What is asked: Transcribe every line of the records verbatim.

* Start Source records *

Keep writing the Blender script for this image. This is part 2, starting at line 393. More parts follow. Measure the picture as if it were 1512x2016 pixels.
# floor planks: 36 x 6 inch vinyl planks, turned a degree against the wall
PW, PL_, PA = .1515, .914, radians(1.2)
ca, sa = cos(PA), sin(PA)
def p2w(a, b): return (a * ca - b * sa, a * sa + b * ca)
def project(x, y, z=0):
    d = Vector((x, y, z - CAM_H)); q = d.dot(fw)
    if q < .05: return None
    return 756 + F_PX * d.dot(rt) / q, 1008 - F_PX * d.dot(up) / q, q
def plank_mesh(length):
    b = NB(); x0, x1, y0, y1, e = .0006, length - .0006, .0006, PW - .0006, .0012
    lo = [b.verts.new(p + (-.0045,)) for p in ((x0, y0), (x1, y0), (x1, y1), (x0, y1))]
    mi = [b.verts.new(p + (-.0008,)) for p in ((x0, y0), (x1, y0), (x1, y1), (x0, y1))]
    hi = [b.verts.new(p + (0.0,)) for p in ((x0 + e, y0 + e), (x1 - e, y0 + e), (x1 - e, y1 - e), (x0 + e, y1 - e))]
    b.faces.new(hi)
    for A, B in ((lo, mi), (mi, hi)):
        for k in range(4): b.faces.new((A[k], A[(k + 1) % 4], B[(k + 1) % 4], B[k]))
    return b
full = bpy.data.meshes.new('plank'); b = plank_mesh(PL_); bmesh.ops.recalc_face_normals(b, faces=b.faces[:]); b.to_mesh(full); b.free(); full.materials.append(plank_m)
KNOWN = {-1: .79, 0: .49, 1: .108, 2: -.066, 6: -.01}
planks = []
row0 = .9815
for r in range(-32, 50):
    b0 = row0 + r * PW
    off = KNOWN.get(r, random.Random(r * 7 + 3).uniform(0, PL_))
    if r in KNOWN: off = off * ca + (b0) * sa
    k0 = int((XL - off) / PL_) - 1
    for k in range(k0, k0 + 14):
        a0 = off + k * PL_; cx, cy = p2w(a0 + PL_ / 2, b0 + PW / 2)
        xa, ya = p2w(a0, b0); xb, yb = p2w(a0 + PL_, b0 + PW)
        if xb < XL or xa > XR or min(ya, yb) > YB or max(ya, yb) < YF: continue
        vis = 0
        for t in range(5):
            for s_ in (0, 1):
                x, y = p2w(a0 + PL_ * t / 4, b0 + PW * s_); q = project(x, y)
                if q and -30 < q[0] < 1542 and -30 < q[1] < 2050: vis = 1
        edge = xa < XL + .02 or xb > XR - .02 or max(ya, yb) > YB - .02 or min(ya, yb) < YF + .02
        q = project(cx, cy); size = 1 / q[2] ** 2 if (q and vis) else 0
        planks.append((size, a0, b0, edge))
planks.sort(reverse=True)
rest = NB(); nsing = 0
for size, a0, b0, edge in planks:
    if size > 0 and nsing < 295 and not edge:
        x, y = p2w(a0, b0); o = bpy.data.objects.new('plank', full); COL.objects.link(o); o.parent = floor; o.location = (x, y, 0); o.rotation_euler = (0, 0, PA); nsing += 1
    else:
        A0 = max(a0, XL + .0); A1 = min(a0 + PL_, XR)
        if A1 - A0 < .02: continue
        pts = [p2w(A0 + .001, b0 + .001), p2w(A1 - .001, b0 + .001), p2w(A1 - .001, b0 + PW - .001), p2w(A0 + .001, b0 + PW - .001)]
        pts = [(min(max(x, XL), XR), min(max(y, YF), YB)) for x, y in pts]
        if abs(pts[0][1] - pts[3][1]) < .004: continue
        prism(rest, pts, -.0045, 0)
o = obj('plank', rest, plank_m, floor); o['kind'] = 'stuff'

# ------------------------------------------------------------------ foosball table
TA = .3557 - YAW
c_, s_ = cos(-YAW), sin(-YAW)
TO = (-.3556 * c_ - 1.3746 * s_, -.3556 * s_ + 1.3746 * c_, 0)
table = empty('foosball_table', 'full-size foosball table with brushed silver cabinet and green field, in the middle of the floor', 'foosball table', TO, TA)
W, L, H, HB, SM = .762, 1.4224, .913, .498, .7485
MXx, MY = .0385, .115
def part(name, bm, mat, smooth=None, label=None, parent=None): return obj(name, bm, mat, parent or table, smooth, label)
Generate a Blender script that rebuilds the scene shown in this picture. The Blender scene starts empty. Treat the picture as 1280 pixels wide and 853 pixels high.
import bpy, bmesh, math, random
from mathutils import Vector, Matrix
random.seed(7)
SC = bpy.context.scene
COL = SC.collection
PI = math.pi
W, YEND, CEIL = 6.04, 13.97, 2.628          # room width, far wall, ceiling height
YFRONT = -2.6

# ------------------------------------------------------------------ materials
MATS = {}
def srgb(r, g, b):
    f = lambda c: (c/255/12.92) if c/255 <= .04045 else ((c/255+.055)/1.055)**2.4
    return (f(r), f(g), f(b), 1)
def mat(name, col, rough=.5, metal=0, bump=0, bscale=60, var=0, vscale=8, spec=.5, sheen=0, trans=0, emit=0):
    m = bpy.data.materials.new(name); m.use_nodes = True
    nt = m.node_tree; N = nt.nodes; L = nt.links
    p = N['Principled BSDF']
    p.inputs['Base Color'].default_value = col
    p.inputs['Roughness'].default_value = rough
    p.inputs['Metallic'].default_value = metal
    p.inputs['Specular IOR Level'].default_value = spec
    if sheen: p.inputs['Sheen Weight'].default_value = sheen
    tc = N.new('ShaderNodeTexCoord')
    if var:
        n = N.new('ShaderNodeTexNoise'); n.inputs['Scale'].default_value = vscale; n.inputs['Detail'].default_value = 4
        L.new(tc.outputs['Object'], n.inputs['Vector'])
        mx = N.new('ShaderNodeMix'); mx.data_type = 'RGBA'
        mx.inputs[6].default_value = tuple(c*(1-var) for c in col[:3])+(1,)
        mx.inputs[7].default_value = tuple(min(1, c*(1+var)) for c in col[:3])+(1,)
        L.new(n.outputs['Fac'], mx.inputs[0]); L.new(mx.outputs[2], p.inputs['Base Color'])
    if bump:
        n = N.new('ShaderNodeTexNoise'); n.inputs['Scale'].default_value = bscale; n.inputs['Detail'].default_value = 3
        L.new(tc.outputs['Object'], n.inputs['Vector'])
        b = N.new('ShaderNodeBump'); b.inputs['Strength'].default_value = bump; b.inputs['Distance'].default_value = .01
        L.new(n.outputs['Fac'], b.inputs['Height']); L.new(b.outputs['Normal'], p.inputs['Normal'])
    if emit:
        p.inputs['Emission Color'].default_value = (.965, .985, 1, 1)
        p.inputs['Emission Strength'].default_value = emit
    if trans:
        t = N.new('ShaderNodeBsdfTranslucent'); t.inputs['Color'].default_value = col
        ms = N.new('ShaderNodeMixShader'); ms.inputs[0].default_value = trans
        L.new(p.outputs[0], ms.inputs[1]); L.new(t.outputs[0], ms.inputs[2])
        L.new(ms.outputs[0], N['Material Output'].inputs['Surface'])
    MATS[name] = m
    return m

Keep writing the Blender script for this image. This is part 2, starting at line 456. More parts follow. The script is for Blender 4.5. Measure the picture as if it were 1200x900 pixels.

* End Source records *

Finished answer:
Keep writing the Blender script for this image. This is part 2, starting at line 393. More parts follow. Measure the picture as if it were 1512x2016 pixels.
# floor planks: 36 x 6 inch vinyl planks, turned a degree against the wall
PW, PL_, PA = .1515, .914, radians(1.2)
ca, sa = cos(PA), sin(PA)
def p2w(a, b): return (a * ca - b * sa, a * sa + b * ca)
def project(x, y, z=0):
    d = Vector((x, y, z - CAM_H)); q = d.dot(fw)
    if q < .05: return None
    return 756 + F_PX * d.dot(rt) / q, 1008 - F_PX * d.dot(up) / q, q
def plank_mesh(length):
    b = NB(); x0, x1, y0, y1, e = .0006, length - .0006, .0006, PW - .0006, .0012
    lo = [b.verts.new(p + (-.0045,)) for p in ((x0, y0), (x1, y0), (x1, y1), (x0, y1))]
    mi = [b.verts.new(p + (-.0008,)) for p in ((x0, y0), (x1, y0), (x1, y1), (x0, y1))]
    hi = [b.verts.new(p + (0.0,)) for p in ((x0 + e, y0 + e), (x1 - e, y0 + e), (x1 - e, y1 - e), (x0 + e, y1 - e))]
    b.faces.new(hi)
    for A, B in ((lo, mi), (mi, hi)):
        for k in range(4): b.faces.new((A[k], A[(k + 1) % 4], B[(k + 1) % 4], B[k]))
    return b
full = bpy.data.meshes.new('plank'); b = plank_mesh(PL_); bmesh.ops.recalc_face_normals(b, faces=b.faces[:]); b.to_mesh(full); b.free(); full.materials.append(plank_m)
KNOWN = {-1: .79, 0: .49, 1: .108, 2: -.066, 6: -.01}
planks = []
row0 = .9815
for r in range(-32, 50):
    b0 = row0 + r * PW
    off = KNOWN.get(r, random.Random(r * 7 + 3).uniform(0, PL_))
    if r in KNOWN: off = off * ca + (b0) * sa
    k0 = int((XL - off) / PL_) - 1
    for k in range(k0, k0 + 14):
        a0 = off + k * PL_; cx, cy = p2w(a0 + PL_ / 2, b0 + PW / 2)
        xa, ya = p2w(a0, b0); xb, yb = p2w(a0 + PL_, b0 + PW)
        if xb < XL or xa > XR or min(ya, yb) > YB or max(ya, yb) < YF: continue
        vis = 0
        for t in range(5):
            for s_ in (0, 1):
                x, y = p2w(a0 + PL_ * t / 4, b0 + PW * s_); q = project(x, y)
                if q and -30 < q[0] < 1542 and -30 < q[1] < 2050: vis = 1
        edge = xa < XL + .02 or xb > XR - .02 or max(ya, yb) > YB - .02 or min(ya, yb) < YF + .02
        q = project(cx, cy); size = 1 / q[2] ** 2 if (q and vis) else 0
        planks.append((size, a0, b0, edge))
planks.sort(reverse=True)
rest = NB(); nsing = 0
for size, a0, b0, edge in planks:
    if size > 0 and nsing < 295 and not edge:
        x, y = p2w(a0, b0); o = bpy.data.objects.new('plank', full); COL.objects.link(o); o.parent = floor; o.location = (x, y, 0); o.rotation_euler = (0, 0, PA); nsing += 1
    else:
        A0 = max(a0, XL + .0); A1 = min(a0 + PL_, XR)
        if A1 - A0 < .02: continue
        pts = [p2w(A0 + .001, b0 + .001), p2w(A1 - .001, b0 + .001), p2w(A1 - .001, b0 + PW - .001), p2w(A0 + .001, b0 + PW - .001)]
        pts = [(min(max(x, XL), XR), min(max(y, YF), YB)) for x, y in pts]
        if abs(pts[0][1] - pts[3][1]) < .004: continue
        prism(rest, pts, -.0045, 0)
o = obj('plank', rest, plank_m, floor); o['kind'] = 'stuff'

# ------------------------------------------------------------------ foosball table
TA = .3557 - YAW
c_, s_ = cos(-YAW), sin(-YAW)
TO = (-.3556 * c_ - 1.3746 * s_, -.3556 * s_ + 1.3746 * c_, 0)
table = empty('foosball_table', 'full-size foosball table with brushed silver cabinet and green field, in the middle of the floor', 'foosball table', TO, TA)
W, L, H, HB, SM = .762, 1.4224, .913, .498, .7485
MXx, MY = .0385, .115
def part(name, bm, mat, smooth=None, label=None, parent=None): return obj(name, bm, mat, parent or table, smooth, label)
Generate a Blender script that rebuilds the scene shown in this picture. The Blender scene starts empty. Treat the picture as 1280 pixels wide and 853 pixels high.
import bpy, bmesh, math, random
from mathutils import Vector, Matrix
random.seed(7)
SC = bpy.context.scene
COL = SC.collection
PI = math.pi
W, YEND, CEIL = 6.04, 13.97, 2.628          # room width, far wall, ceiling height
YFRONT = -2.6

# ------------------------------------------------------------------ materials
MATS = {}
def srgb(r, g, b):
    f = lambda c: (c/255/12.92) if c/255 <= .04045 else ((c/255+.055)/1.055)**2.4
    return (f(r), f(g), f(b), 1)
def mat(name, col, rough=.5, metal=0, bump=0, bscale=60, var=0, vscale=8, spec=.5, sheen=0, trans=0, emit=0):
    m = bpy.data.materials.new(name); m.use_nodes = True
    nt = m.node_tree; N = nt.nodes; L = nt.links
    p = N['Principled BSDF']
    p.inputs['Base Color'].default_value = col
    p.inputs['Roughness'].default_value = rough
    p.inputs['Metallic'].default_value = metal
    p.inputs['Specular IOR Level'].default_value = spec
    if sheen: p.inputs['Sheen Weight'].default_value = sheen
    tc = N.new('ShaderNodeTexCoord')
    if var:
        n = N.new('ShaderNodeTexNoise'); n.inputs['Scale'].default_value = vscale; n.inputs['Detail'].default_value = 4
        L.new(tc.outputs['Object'], n.inputs['Vector'])
        mx = N.new('ShaderNodeMix'); mx.data_type = 'RGBA'
        mx.inputs[6].default_value = tuple(c*(1-var) for c in col[:3])+(1,)
        mx.inputs[7].default_value = tuple(min(1, c*(1+var)) for c in col[:3])+(1,)
        L.new(n.outputs['Fac'], mx.inputs[0]); L.new(mx.outputs[2], p.inputs['Base Color'])
    if bump:
        n = N.new('ShaderNodeTexNoise'); n.inputs['Scale'].default_value = bscale; n.inputs['Detail'].default_value = 3
        L.new(tc.outputs['Object'], n.inputs['Vector'])
        b = N.new('ShaderNodeBump'); b.inputs['Strength'].default_value = bump; b.inputs['Distance'].default_value = .01
        L.new(n.outputs['Fac'], b.inputs['Height']); L.new(b.outputs['Normal'], p.inputs['Normal'])
    if emit:
        p.inputs['Emission Color'].default_value = (.965, .985, 1, 1)
        p.inputs['Emission Strength'].default_value = emit
    if trans:
        t = N.new('ShaderNodeBsdfTranslucent'); t.inputs['Color'].default_value = col
        ms = N.new('ShaderNodeMixShader'); ms.inputs[0].default_value = trans
        L.new(p.outputs[0], ms.inputs[1]); L.new(t.outputs[0], ms.inputs[2])
        L.new(ms.outputs[0], N['Material Output'].inputs['Surface'])
    MATS[name] = m
    return m

Keep writing the Blender script for this image. This is part 2, starting at line 456. More parts follow. The script is for Blender 4.5. Measure the picture as if it were 1200x900 pixels.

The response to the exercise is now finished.